I politici e gli Italiani possono dire quello che vogliono, ma gli economisti non hanno dubbi: le dimensioni del fenomeno sono troppo grandi per liquidarlo così facilmente. Si, stiamo parlando proprio di quello che pensate: il “fenomeno” dell’immigrazione. Sulla base dei grandi numeri, gli economisti concludono che gli immigrati che si riversano ad ondate sulle frontiere europee non sono il problema. Sono la soluzione del problema. Bisogna trovare il modo di sistemarli e di integrarli: un compito inedito, immane, per il quale non ci sono soluzioni facili. Ma le centinaia di migliaia di uomini e donne, giovani, fra i 20 e i 40 anni, spesso con figli al seguito, che si affollano sulle barche, sui treni, sui camion sono quello di cui l’Europa ha bisogno. Subito.
Ha ragione papa Francesco: gli immigrati sono una ricchezza. Lo dicono i numeri. Fatti i conti costi-benefici noi Italiani ci guadagniamo 3,9 miliardi l’anno. E la crisi, senza i nuovi arrivati che hanno fondato quasi mezzo milione di aziende, sarebbe ancora più dura. Senza gli immigrati, il governo Renzi sarebbe, in questo momento, disperatamente alla caccia di quasi 7 miliardi di euro per tappare i buchi della legge di Stabilità. Gli stranieri hanno pagato, infatti, circa 6,8 miliardi di euro di Irpef (che per chi non ne fosse a conoscenza è l’ “imposta sul reddito delle persone fisiche”) nel 2014, su redditi dichiarati per oltre 45 miliardi di euro l’anno. La Fondazione Leone Moressa, che si occupa degli studi e delle ricerche sull’economia dell’immigrazione, ha calcolato che il rapporto costi-benefici dell’immigrazione è, per l’Italia, largamente positivo: le tasse pagate dagli stranieri (fra fisco e contributi previdenziali) superano i benefici che ricevono dal welfare nazionale per quasi 4 miliardi di euro.
Quando Angela Merkel apre le porte della Germania a 800 mila rifugiati, infatti, non spara troppo alto. Facendo un calcolo a spanne, Leonid Bershidsky, su Bloomberg , calcola che l’Europa avrebbe bisogno di 42 milioni di nuovi europei entro il 2020. Cioè domani.
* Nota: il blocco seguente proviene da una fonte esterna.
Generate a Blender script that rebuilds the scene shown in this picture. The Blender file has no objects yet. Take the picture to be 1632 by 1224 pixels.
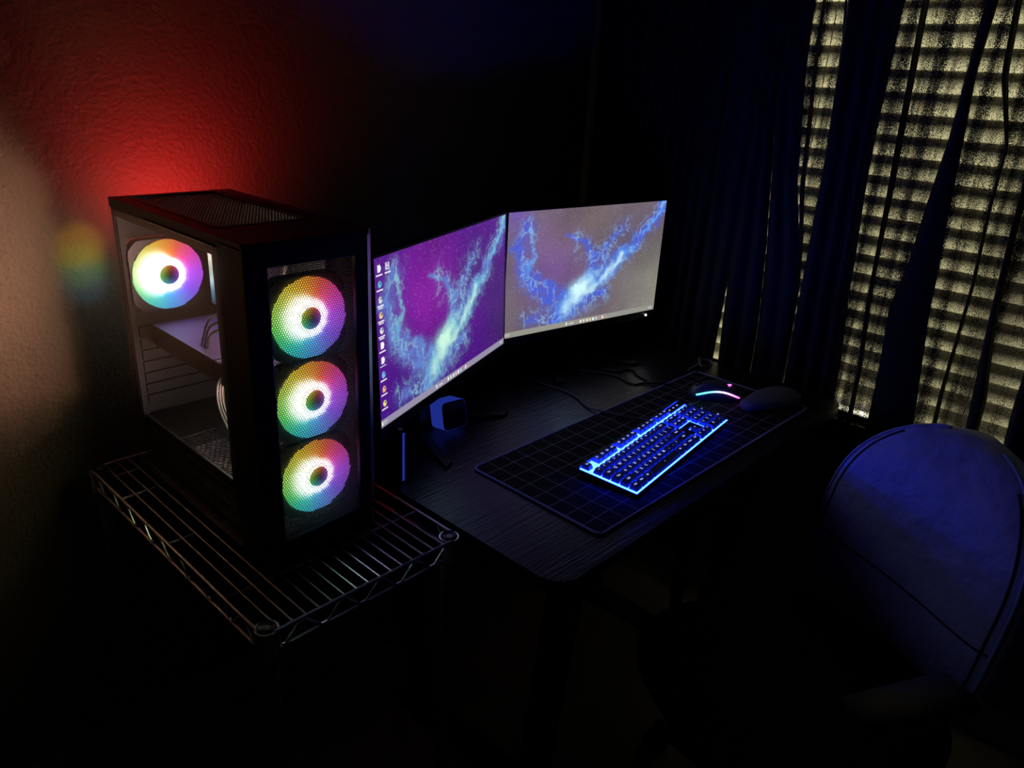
import bpy, bmesh, math, random
import numpy as np
from mathutils import Vector, Matrix

random.seed(7)
scene = bpy.context.scene
COL = scene.collection
PI = math.pi
R = math.radians

# ------------------------------------------------------------------ camera
F_PX = 1212.56
yaw, pit, rol = R(-47.6016), R(-22.0928), R(3.3157)
fw = Vector((-math.sin(yaw) * math.cos(pit), math.cos(yaw) * math.cos(pit), math.sin(pit)))
rt = Vector((math.cos(yaw), math.sin(yaw), 0))
up = rt.cross(fw)
r2 = rt * math.cos(rol) + up * math.sin(rol)
u2 = up * math.cos(rol) - rt * math.sin(rol)
cam = bpy.data.cameras.new('camera')
cam.sensor_fit = 'HORIZONTAL'
cam.sensor_width = 36.0
cam.lens = F_PX / 1632 * 36
cam.clip_start = 0.02
cam_o = bpy.data.objects.new('camera', cam)
COL.objects.link(cam_o)
m = Matrix((r2, u2, -fw)).transposed().to_4x4()
m.translation = (-0.9001901, -0.6054244, 1.4386256)
cam_o.matrix_world = m
scene.camera = cam_o

# ------------------------------------------------------------------ world, daylight, exposure
w = bpy.data.worlds.new('World')
scene.world = w
w.use_nodes = True
w.node_tree.nodes['Background'].inputs[0].default_value = (0.35, 0.4, 0.6, 1)
w.node_tree.nodes['Background'].inputs[1].default_value = 0.0004
scene.view_settings.view_transform = 'Standard'
scene.view_settings.look = 'None'
scene.view_settings.gamma = 1
scene.view_settings.exposure = 0
scene.view_settings.use_curve_mapping = False
scene.cycles.max_bounces = 8
scene.cycles.transparent_max_bounces = 24
scene.cycles.sample_clamp_indirect = 4.0
scene.cycles.caustics_reflective = False
scene.cycles.caustics_refractive = False


def lamp(name, kind, loc, energy, color, aim=None, size=0.02, spot=None):
    l = bpy.data.lights.new(name, kind)
    l.energy = energy
    l.color = color
    if kind == 'AREA':
        l.shape = 'SQUARE'
        l.size = size
    else:
        l.shadow_soft_size = size
    if spot:
        l.spot_size, l.spot_blend = spot
    o = bpy.data.objects.new(name, l)
    o.location = loc
    if aim is not None:
        o.rotation_euler = (Vector(aim) - Vector(loc)).to_track_quat('-Z', 'Y').to_euler()
    COL.objects.link(o)
    return o


# daylight outside the window, coming down from the sky onto the closed blinds
lamp('daylight', 'AREA', (2.05, -0.25, 4.3), 1500, (1.0, 0.95, 0.76), (1.05, -0.25, 1.2), 2.0)

# ------------------------------------------------------------------ materials
MATS = {}


def nt(name):
    mt = bpy.data.materials.new(name)
    mt.use_nodes = True
    MATS[name] = mt
    return mt, mt.node_tree.nodes, mt.node_tree.links


def bump(mt, scale=100, strength=0.2, dist=0.001, vec=None, detail=3, stretch=None):
    N, L = mt.node_tree.nodes, mt.node_tree.links
    b = N['Principled BSDF']
    tc = N.new('ShaderNodeTexCoord')
    no = N.new('ShaderNodeTexNoise')
    no.inputs['Scale'].default_value = scale
    no.inputs['Detail'].default_value = detail
    src = tc.outputs['Object']
    if stretch:
        mp = N.new('ShaderNodeMapping')
        mp.inputs['Scale'].default_value = stretch
        L.new(src, mp.inputs[0])
        src = mp.outputs[0]
    L.new(src, no.inputs['Vector'])
    bu = N.new('ShaderNodeBump')
    bu.inputs['Strength'].default_value = strength
    bu.inputs['Distance'].default_value = dist
    L.new(no.outputs['Fac'], bu.inputs['Height'])
    L.new(bu.outputs[0], b.inputs['Normal'])
    return no


def pbr(name, col, rough=0.5, metal=0.0, spec=0.5, bmp=None, vary=0.0):
    mt, N, L = nt(name)
    b = N['Principled BSDF']
    b.inputs['Base Color'].default_value = (*col, 1)
    b.inputs['Roughness'].default_value = rough
    b.inputs['Metallic'].default_value = metal
    b.inputs['Specular IOR Level'].default_value = spec
    no = None
    if bmp:
        no = bump(mt, **bmp)
    if vary:
        if no is None:
            no = N.new('ShaderNodeTexNoise')
            no.inputs['Scale'].default_value = 40
        rp = N.new('ShaderNodeValToRGB')
        rp.color_ramp.elements[0].color = (*[c * (1 - vary) for c in col], 1)
        rp.color_ramp.elements[1].color = (*[min(1, c * (1 + vary)) for c in col], 1)
        rp.color_ramp.elements[0].position = 0.3
        rp.color_ramp.elements[1].position = 0.7
        L.new(no.outputs['Fac'], rp.inputs[0])
        L.new(rp.outputs[0], b.inputs['Base Color'])
    return mt


def emit(name, col, s):
    mt, N, L = nt(name)
    N.remove(N['Principled BSDF'])
    e = N.new('ShaderNodeEmission')
    e.inputs[0].default_value = (*col, 1)
    e.inputs[1].default_value = s
    L.new(e.outputs[0], N['Material Output'].inputs[0])
    return mt


def emit_attr(name, s=1.0, gloss=False):
    mt, N, L = nt(name)
    b = N['Principled BSDF']
    a = N.new('ShaderNodeAttribute')
    a.attribute_name = 'Col'
    b.inputs['Base Color'].default_value = (0.01, 0.01, 0.01, 1)
    b.inputs['Roughness'].default_value = 0.35
    b.inputs['Specular IOR Level'].default_value = 0.25
    L.new(a.outputs['Color'], b.inputs['Emission Color'])
    b.inputs['Emission Strength'].default_value = s
    return mt


pbr('wall', (0.32, 0.23, 0.14), 0.6, bmp=dict(scale=125, strength=0.6, dist=0.006, detail=2))
pbr('wall_dark', (0.2, 0.2, 0.19), 0.6, bmp=dict(scale=120, strength=0.5, dist=0.005, detail=2))
pbr('trim', (0.62, 0.60, 0.52), 0.5)
pbr('carpet', (0.40, 0.37, 0.28), 0.95, spec=0.1, bmp=dict(scale=400, strength=0.8, dist=0.004), vary=0.35)
pbr('case_black', (0.007, 0.007, 0.008), 0.45, 0.0, 0.35)
pbr('case_gloss', (0.03, 0.03, 0.035), 0.22, 0.0, 0.9)
pbr('steel_black', (0.02, 0.021, 0.024), 0.5, 0.2)
pbr('steel_inside', (0.035, 0.04, 0.045), 0.6, 0.0, 0.2)
pbr('mesh_steel', (0.10, 0.10, 0.105), 0.45)
pbr('pcb', (0.02, 0.022, 0.028), 0.5)
pbr('heatsink', (0.35, 0.35, 0.37), 0.35, 0.9)
pbr('gpu_plate', (0.62, 0.40, 0.90), 0.45, 0.1)  # purple light on the card put into the base colour
pbr('cable_grey', (0.10, 0.10, 0.10), 0.5)
pbr('cable_black', (0.012, 0.012, 0.012), 0.45)
pbr('fan_frame', (0.16, 0.16, 0.17), 0.4)
pbr('fan_frame_rear', (0.03, 0.03, 0.032), 0.4)
pbr('chrome_dark', (0.68, 0.68, 0.70), 0.36, 1.0)
pbr('post_steel', (0.30, 0.30, 0.31), 0.45, 0.3)
pbr('plastic_black', (0.015, 0.015, 0.016), 0.35)
pbr('monitor_black', (0.010, 0.010, 0.011), 0.4)
pbr('mat_border', (0.42, 0.42, 0.95), 0.8, bmp=dict(scale=600, strength=0.6, dist=0.001))
pbr('keycap', (0.10, 0.10, 0.105), 0.5)
pbr('kb_body', (0.02, 0.02, 0.024), 0.5)
pbr('mouse_shell', (0.09, 0.09, 0.10), 0.3)
pbr('blue_plastic', (0.10, 0.16, 0.85), 0.5)
pbr('dark_screen', (0.015, 0.014, 0.013), 0.15)
pbr('grey_rim', (0.30, 0.30, 0.28), 0.4)
pbr('grey_cloth', (0.15, 0.155, 0.175), 0.9, bmp=dict(scale=300, strength=0.4, dist=0.001))
pbr('seat_shaded', (0.010, 0.010, 0.011), 0.7, spec=0.2)  # near-black: shade on the seat put into its colour
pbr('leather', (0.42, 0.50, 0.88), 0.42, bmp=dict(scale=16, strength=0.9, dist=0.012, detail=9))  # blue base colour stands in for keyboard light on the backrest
pbr('stitch', (0.02, 0.02, 0.025), 0.6)
pbr('chair_metal', (0.25, 0.25, 0.25), 0.35, 0.9)
pbr('arm_pad', (0.008, 0.008, 0.008), 0.4)
pbr('rod_metal', (0.1, 0.1, 0.1), 0.4, 0.8)
emit('led_white', (1, 1, 1), 60)
emit('kb_glow', (0.0055, 0.021, 1.0), 60)
emit('legend', (0.30, 0.36, 1.0), 1.3)
emit('added_blue_glow', (0.05, 0.10, 1.0), 0.24)  # weak glow added to brighten blue sides, no known lamp
emit('logo_pink', (1.0, 0.12, 0.75), 3.0)
emit_attr('screen')
emit_attr('fan_glow')
emit_attr('mouse_glow')


def mat_glass():
    mt, N, L = nt('side_glass')
    N.remove(N['Principled BSDF'])
    t = N.new('ShaderNodeBsdfTransparent')
    t.inputs[0].default_value = (0.93, 0.93, 0.94, 1)
    g = N.new('ShaderNodeBsdfGlossy')
    g.inputs['Roughness'].default_value = 0.02
    lw = N.new('ShaderNodeLayerWeight')
    pw = N.new('ShaderNodeMath'); pw.operation = 'POWER'; pw.inputs[1].default_value = 5
    L.new(lw.outputs['Facing'], pw.inputs[0])
    f = N.new('ShaderNodeMath'); f.operation = 'MULTIPLY_ADD'; f.inputs[1].default_value = 0.9; f.inputs[2].default_value = 0.025
    L.new(pw.outputs[0], f.inputs[0])
    mx = N.new('ShaderNodeMixShader')
    L.new(f.outputs[0], mx.inputs[0])
    L.new(t.outputs[0], mx.inputs[1])
    L.new(g.outputs[0], mx.inputs[2])
    L.new(mx.outputs[0], N['Material Output'].inputs[0])
    return mt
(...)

E di oltre 250 milioni di europei in più nel 2060. Chi li fa, tutti questi bambini?

Sarà un paradosso, ma è più facile che, a pagare quei contributi, sia un immigrato, piuttosto che un cittadino italiano. Oggi, la percentuale degli italiani che lavora e porta a casa soldi è pari al 67 per cento della popolazione. Fra chi è venuto qui dall’Asia o dall’Africa, la percentuale è del 72 per cento. Perché ha tolto il posto di lavoro a un italiano? Sembrerebbe di no. Secondo l’Ocse – l’organizzazione che raccoglie i paesi ricchi del mondo – circa il 15% dei posti di lavoro nei settori ad alto sviluppo è stato occupato da un immigrato. In altre parole, dove la concorrenza per il posto è forte, c’è un immigrato ogni 6-7 lavoratori. Nei settori in declino, invece, incontrare un immigrato è quasi due volte più facile: oltre un addetto su quattro non è nato in Italia. In parole povere, gli immigrati tendono ad occupare i posti di lavoro che chi è nato in Occidente preferisce abbandonare e su quei lavori pagano le tasse.
I luoghi comuni, purtroppo, ci fanno pensare al singolo immigrato come un problema, una persona da rimandare nella propria patria che non sarà mai in grado di portare un guadagno al nostro Paese, insomma ci portano a guardare l’immigrato come un “problema” quando, probabilmente, il problema siamo noi e, loro, la soluzione.